Task to carry out:
Quote the listing in full, exactly as given, minus any pictures.
-- -- --
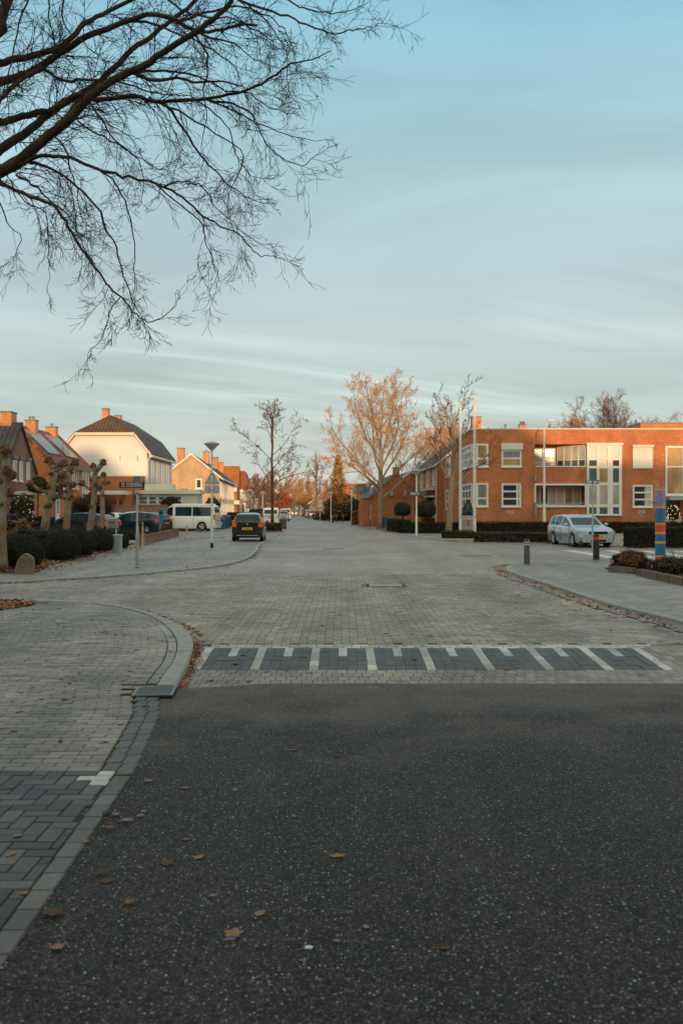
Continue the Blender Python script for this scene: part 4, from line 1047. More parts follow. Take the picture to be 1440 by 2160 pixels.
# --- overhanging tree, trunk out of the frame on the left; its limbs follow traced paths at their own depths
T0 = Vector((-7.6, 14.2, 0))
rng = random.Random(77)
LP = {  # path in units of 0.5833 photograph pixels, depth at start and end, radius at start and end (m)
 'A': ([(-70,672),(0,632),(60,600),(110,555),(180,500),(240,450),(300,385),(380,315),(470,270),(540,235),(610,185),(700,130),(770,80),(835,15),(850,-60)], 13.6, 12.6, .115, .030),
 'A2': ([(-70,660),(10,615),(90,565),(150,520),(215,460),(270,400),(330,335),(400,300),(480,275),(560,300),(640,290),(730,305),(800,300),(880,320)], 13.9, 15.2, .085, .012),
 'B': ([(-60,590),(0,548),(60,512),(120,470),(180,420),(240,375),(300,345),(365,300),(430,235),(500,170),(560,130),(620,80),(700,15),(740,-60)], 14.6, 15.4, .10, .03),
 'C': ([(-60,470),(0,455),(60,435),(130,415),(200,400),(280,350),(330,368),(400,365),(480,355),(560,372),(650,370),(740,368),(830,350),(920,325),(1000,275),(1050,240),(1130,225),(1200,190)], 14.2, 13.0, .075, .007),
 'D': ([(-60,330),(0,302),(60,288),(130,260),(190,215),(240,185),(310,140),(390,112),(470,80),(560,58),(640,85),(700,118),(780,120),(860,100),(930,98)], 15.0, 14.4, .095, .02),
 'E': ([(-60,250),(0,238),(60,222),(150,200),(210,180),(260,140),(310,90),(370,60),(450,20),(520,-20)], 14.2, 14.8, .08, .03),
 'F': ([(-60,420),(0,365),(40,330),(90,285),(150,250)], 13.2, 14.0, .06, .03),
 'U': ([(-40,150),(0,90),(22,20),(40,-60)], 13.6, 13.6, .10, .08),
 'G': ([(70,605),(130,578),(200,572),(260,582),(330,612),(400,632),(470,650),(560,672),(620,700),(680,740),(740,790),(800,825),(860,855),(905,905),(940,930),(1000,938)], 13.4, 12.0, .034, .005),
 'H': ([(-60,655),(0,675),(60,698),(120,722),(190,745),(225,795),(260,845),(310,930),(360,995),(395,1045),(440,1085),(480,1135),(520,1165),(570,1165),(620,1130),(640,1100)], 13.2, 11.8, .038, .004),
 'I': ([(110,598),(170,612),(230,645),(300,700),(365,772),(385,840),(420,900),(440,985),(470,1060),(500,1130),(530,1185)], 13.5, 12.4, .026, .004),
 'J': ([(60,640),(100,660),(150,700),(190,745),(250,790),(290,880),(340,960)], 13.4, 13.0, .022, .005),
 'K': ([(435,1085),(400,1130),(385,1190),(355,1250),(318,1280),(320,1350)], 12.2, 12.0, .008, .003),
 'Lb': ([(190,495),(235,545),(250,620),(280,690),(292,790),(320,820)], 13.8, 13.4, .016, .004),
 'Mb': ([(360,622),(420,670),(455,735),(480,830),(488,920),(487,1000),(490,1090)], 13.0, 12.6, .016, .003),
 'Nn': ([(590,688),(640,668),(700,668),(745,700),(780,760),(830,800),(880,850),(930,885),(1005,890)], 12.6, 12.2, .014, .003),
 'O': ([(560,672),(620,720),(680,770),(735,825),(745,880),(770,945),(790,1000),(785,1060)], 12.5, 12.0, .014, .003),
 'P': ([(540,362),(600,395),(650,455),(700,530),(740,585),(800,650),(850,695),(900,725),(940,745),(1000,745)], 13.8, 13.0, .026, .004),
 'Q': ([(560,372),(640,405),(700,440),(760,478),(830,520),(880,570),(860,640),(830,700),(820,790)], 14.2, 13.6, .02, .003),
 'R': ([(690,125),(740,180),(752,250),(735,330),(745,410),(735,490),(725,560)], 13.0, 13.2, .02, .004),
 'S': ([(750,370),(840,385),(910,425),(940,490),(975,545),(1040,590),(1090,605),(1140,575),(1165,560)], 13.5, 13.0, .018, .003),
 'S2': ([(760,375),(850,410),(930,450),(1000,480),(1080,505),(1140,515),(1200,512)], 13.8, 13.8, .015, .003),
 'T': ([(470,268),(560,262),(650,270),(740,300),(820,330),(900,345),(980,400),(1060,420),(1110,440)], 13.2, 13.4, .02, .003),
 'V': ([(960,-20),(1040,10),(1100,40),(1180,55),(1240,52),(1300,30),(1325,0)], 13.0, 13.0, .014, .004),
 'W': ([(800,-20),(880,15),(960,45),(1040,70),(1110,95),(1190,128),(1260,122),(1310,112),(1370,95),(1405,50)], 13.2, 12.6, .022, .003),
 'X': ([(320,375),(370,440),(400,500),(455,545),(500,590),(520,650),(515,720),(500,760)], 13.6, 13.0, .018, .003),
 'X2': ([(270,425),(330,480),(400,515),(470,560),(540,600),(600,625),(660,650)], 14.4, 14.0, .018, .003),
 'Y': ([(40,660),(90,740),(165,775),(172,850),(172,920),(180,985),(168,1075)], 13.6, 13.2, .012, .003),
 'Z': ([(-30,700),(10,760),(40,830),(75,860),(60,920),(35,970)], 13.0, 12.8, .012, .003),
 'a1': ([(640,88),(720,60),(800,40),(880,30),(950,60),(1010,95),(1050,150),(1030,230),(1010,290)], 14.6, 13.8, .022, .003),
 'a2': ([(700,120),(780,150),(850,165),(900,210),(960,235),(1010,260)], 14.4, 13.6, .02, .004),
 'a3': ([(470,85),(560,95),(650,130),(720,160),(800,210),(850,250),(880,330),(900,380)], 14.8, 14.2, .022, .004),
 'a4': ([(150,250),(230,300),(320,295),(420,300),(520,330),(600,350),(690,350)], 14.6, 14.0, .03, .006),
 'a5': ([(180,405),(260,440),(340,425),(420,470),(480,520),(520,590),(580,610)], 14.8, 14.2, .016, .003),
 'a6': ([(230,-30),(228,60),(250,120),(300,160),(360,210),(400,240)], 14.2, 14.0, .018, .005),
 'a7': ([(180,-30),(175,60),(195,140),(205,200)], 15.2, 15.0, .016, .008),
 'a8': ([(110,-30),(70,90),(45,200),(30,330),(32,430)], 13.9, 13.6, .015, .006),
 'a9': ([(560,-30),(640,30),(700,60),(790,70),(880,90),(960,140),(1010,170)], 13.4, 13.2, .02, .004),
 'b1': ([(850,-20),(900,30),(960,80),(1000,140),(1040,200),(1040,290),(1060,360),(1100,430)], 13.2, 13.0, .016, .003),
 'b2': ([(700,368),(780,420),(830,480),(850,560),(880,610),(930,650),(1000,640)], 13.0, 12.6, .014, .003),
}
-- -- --
Correct answer:
Continue the Blender Python script for this scene: part 4, from line 1047. More parts follow. Take the picture to be 1440 by 2160 pixels.
# --- overhanging tree, trunk out of the frame on the left; its limbs follow traced paths at their own depths
T0 = Vector((-7.6, 14.2, 0))
rng = random.Random(77)
LP = {  # path in units of 0.5833 photograph pixels, depth at start and end, radius at start and end (m)
 'A': ([(-70,672),(0,632),(60,600),(110,555),(180,500),(240,450),(300,385),(380,315),(470,270),(540,235),(610,185),(700,130),(770,80),(835,15),(850,-60)], 13.6, 12.6, .115, .030),
 'A2': ([(-70,660),(10,615),(90,565),(150,520),(215,460),(270,400),(330,335),(400,300),(480,275),(560,300),(640,290),(730,305),(800,300),(880,320)], 13.9, 15.2, .085, .012),
 'B': ([(-60,590),(0,548),(60,512),(120,470),(180,420),(240,375),(300,345),(365,300),(430,235),(500,170),(560,130),(620,80),(700,15),(740,-60)], 14.6, 15.4, .10, .03),
 'C': ([(-60,470),(0,455),(60,435),(130,415),(200,400),(280,350),(330,368),(400,365),(480,355),(560,372),(650,370),(740,368),(830,350),(920,325),(1000,275),(1050,240),(1130,225),(1200,190)], 14.2, 13.0, .075, .007),
 'D': ([(-60,330),(0,302),(60,288),(130,260),(190,215),(240,185),(310,140),(390,112),(470,80),(560,58),(640,85),(700,118),(780,120),(860,100),(930,98)], 15.0, 14.4, .095, .02),
 'E': ([(-60,250),(0,238),(60,222),(150,200),(210,180),(260,140),(310,90),(370,60),(450,20),(520,-20)], 14.2, 14.8, .08, .03),
 'F': ([(-60,420),(0,365),(40,330),(90,285),(150,250)], 13.2, 14.0, .06, .03),
 'U': ([(-40,150),(0,90),(22,20),(40,-60)], 13.6, 13.6, .10, .08),
 'G': ([(70,605),(130,578),(200,572),(260,582),(330,612),(400,632),(470,650),(560,672),(620,700),(680,740),(740,790),(800,825),(860,855),(905,905),(940,930),(1000,938)], 13.4, 12.0, .034, .005),
 'H': ([(-60,655),(0,675),(60,698),(120,722),(190,745),(225,795),(260,845),(310,930),(360,995),(395,1045),(440,1085),(480,1135),(520,1165),(570,1165),(620,1130),(640,1100)], 13.2, 11.8, .038, .004),
 'I': ([(110,598),(170,612),(230,645),(300,700),(365,772),(385,840),(420,900),(440,985),(470,1060),(500,1130),(530,1185)], 13.5, 12.4, .026, .004),
 'J': ([(60,640),(100,660),(150,700),(190,745),(250,790),(290,880),(340,960)], 13.4, 13.0, .022, .005),
 'K': ([(435,1085),(400,1130),(385,1190),(355,1250),(318,1280),(320,1350)], 12.2, 12.0, .008, .003),
 'Lb': ([(190,495),(235,545),(250,620),(280,690),(292,790),(320,820)], 13.8, 13.4, .016, .004),
 'Mb': ([(360,622),(420,670),(455,735),(480,830),(488,920),(487,1000),(490,1090)], 13.0, 12.6, .016, .003),
 'Nn': ([(590,688),(640,668),(700,668),(745,700),(780,760),(830,800),(880,850),(930,885),(1005,890)], 12.6, 12.2, .014, .003),
 'O': ([(560,672),(620,720),(680,770),(735,825),(745,880),(770,945),(790,1000),(785,1060)], 12.5, 12.0, .014, .003),
 'P': ([(540,362),(600,395),(650,455),(700,530),(740,585),(800,650),(850,695),(900,725),(940,745),(1000,745)], 13.8, 13.0, .026, .004),
 'Q': ([(560,372),(640,405),(700,440),(760,478),(830,520),(880,570),(860,640),(830,700),(820,790)], 14.2, 13.6, .02, .003),
 'R': ([(690,125),(740,180),(752,250),(735,330),(745,410),(735,490),(725,560)], 13.0, 13.2, .02, .004),
 'S': ([(750,370),(840,385),(910,425),(940,490),(975,545),(1040,590),(1090,605),(1140,575),(1165,560)], 13.5, 13.0, .018, .003),
 'S2': ([(760,375),(850,410),(930,450),(1000,480),(1080,505),(1140,515),(1200,512)], 13.8, 13.8, .015, .003),
 'T': ([(470,268),(560,262),(650,270),(740,300),(820,330),(900,345),(980,400),(1060,420),(1110,440)], 13.2, 13.4, .02, .003),
 'V': ([(960,-20),(1040,10),(1100,40),(1180,55),(1240,52),(1300,30),(1325,0)], 13.0, 13.0, .014, .004),
 'W': ([(800,-20),(880,15),(960,45),(1040,70),(1110,95),(1190,128),(1260,122),(1310,112),(1370,95),(1405,50)], 13.2, 12.6, .022, .003),
 'X': ([(320,375),(370,440),(400,500),(455,545),(500,590),(520,650),(515,720),(500,760)], 13.6, 13.0, .018, .003),
 'X2': ([(270,425),(330,480),(400,515),(470,560),(540,600),(600,625),(660,650)], 14.4, 14.0, .018, .003),
 'Y': ([(40,660),(90,740),(165,775),(172,850),(172,920),(180,985),(168,1075)], 13.6, 13.2, .012, .003),
 'Z': ([(-30,700),(10,760),(40,830),(75,860),(60,920),(35,970)], 13.0, 12.8, .012, .003),
 'a1': ([(640,88),(720,60),(800,40),(880,30),(950,60),(1010,95),(1050,150),(1030,230),(1010,290)], 14.6, 13.8, .022, .003),
 'a2': ([(700,120),(780,150),(850,165),(900,210),(960,235),(1010,260)], 14.4, 13.6, .02, .004),
 'a3': ([(470,85),(560,95),(650,130),(720,160),(800,210),(850,250),(880,330),(900,380)], 14.8, 14.2, .022, .004),
 'a4': ([(150,250),(230,300),(320,295),(420,300),(520,330),(600,350),(690,350)], 14.6, 14.0, .03, .006),
 'a5': ([(180,405),(260,440),(340,425),(420,470),(480,520),(520,590),(580,610)], 14.8, 14.2, .016, .003),
 'a6': ([(230,-30),(228,60),(250,120),(300,160),(360,210),(400,240)], 14.2, 14.0, .018, .005),
 'a7': ([(180,-30),(175,60),(195,140),(205,200)], 15.2, 15.0, .016, .008),
 'a8': ([(110,-30),(70,90),(45,200),(30,330),(32,430)], 13.9, 13.6, .015, .006),
 'a9': ([(560,-30),(640,30),(700,60),(790,70),(880,90),(960,140),(1010,170)], 13.4, 13.2, .02, .004),
 'b1': ([(850,-20),(900,30),(960,80),(1000,140),(1040,200),(1040,290),(1060,360),(1100,430)], 13.2, 13.0, .016, .003),
 'b2': ([(700,368),(780,420),(830,480),(850,560),(880,610),(930,650),(1000,640)], 13.0, 12.6, .014, .003),
}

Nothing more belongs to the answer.